Fri Jan 6 01:22:56 UTC 2017

On 6/01/17 7:16 AM, Henson wrote:
> I have one Rational number (3 + sqrt 5) and I need get the last three
> digits from integral part of that number.

3 + sqrt 5 is not a rational number.

Prelude> :type 3 + sqrt 5
3 + sqrt 5 :: Floating a => a

So it's not a value of type Rational either.

What's more, the value is approximately
5.236067977499789696409173668731276235440618359611525724270897
(thanks, bc(1)) so it doesn't HAVE three digits in its integral
part.

>
> The question is the number is arbitrary and that number always is power
> of n and n is between 2(Two) and 2000000000(Two billions).

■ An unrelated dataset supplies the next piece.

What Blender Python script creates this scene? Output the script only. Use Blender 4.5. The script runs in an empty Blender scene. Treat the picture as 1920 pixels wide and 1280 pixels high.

Ah.  So what you are really asking about is the integral part of
(3 + sqrt 5)^n, which clearly lies somewhere strictly between 5^n
and 6^n.  If n can be 2x10**9, those are going to be very big
numbers.

It is useful to understand just what kind of number you have here.
You have (a + b * sqrt p) where p is a prime.
That is a quadratic surd
http://mathworld.wolfram.com/QuadraticSurd.html
or quadratic irrational number
https://en.wikipedia.org/wiki/Quadratic_irrational_number

Numbers (a + b sqrt c)/d where a and b are integers, d is a positive
integer, and c is a positive square-free number, are
real quadratic irrationals.  The set of such numbers with the
same value of c forms a field.

For fixed c, let a b e f be rationals.

(a + b sqrt c) ± (e + f sqrt c) = (a ± e) + (b ± f) sqrt c

(a + b sqrt c) × (e + f sqrt c) =
   (a × e + b × f × c) + (a × f + b × e) sqrt c

If a, b, e, f are integers, the sum difference and product
also have integer coefficients, which is nice.

So you can do

data S = S Integer Integer
c :: Integer
c = 5

unit :: S
unit = S 1 0

times :: S -> S -> S
times (S a b) (S e f) = S (a*e+b*f*c) (a*f+b*e)

power :: S -> Int -> S
power x n =
   case compare n 0 of
     LT -> error "negative exponent"
     EQ -> unit
     GT -> f x (n-1) x
           where f _ 0 y = y
                 f x n y = g x n
                 g x n y = if even n then g (times x x) (n`quot`2) y
                           else f x (n-1) (times x y)

This lets you compute power (S 3 1) n *precisely* for any
non-negative Int n.  What it doesn't let you do is get the
integer part.  Using a good enough approximation to sqrt 5,
I think the answers corresponding to n = 0..20 are
[1,5,27,143,751,935,607,903,991,335,47,943,471,55,447,463,991,95,607,263,152]

But there is another approach.
A number is a quadratic irrational if and only if it is
a regular periodic continued fraction.
sqrt 5 = 2 + 1/(4 + 1/(4 + 1/(4 + ...)))
so 3 + sqrt 5 = 5 + 1/(4 + 1/(4 + 1/(4 + ...)))
-- which you will note *is* a regular periodic continued fraction --
so now all you have to do is find out how to multiply
continued fractions.

Haskell being lazy makes it a nice choice for handling continued
fractions, but since these are *periodic* continued fractions we
could do this even in a strict language.

A web search will quickly turn up things like
http://perl.plover.com/yak/cftalk/INFO/gosper.txt
which admittedly isn't easy reading if you don't already
understand continued fractions.

On the other hand, *another* web search turns up
https://hackage.haskell.org/package/continued-fractions
https://hackage.haskell.org/package/cf
and looking for example at
https://hackage.haskell.org/package/continued-fractions-0.9.1.1/docs/Math-ContinuedFraction.html
it seems that everything you need is there.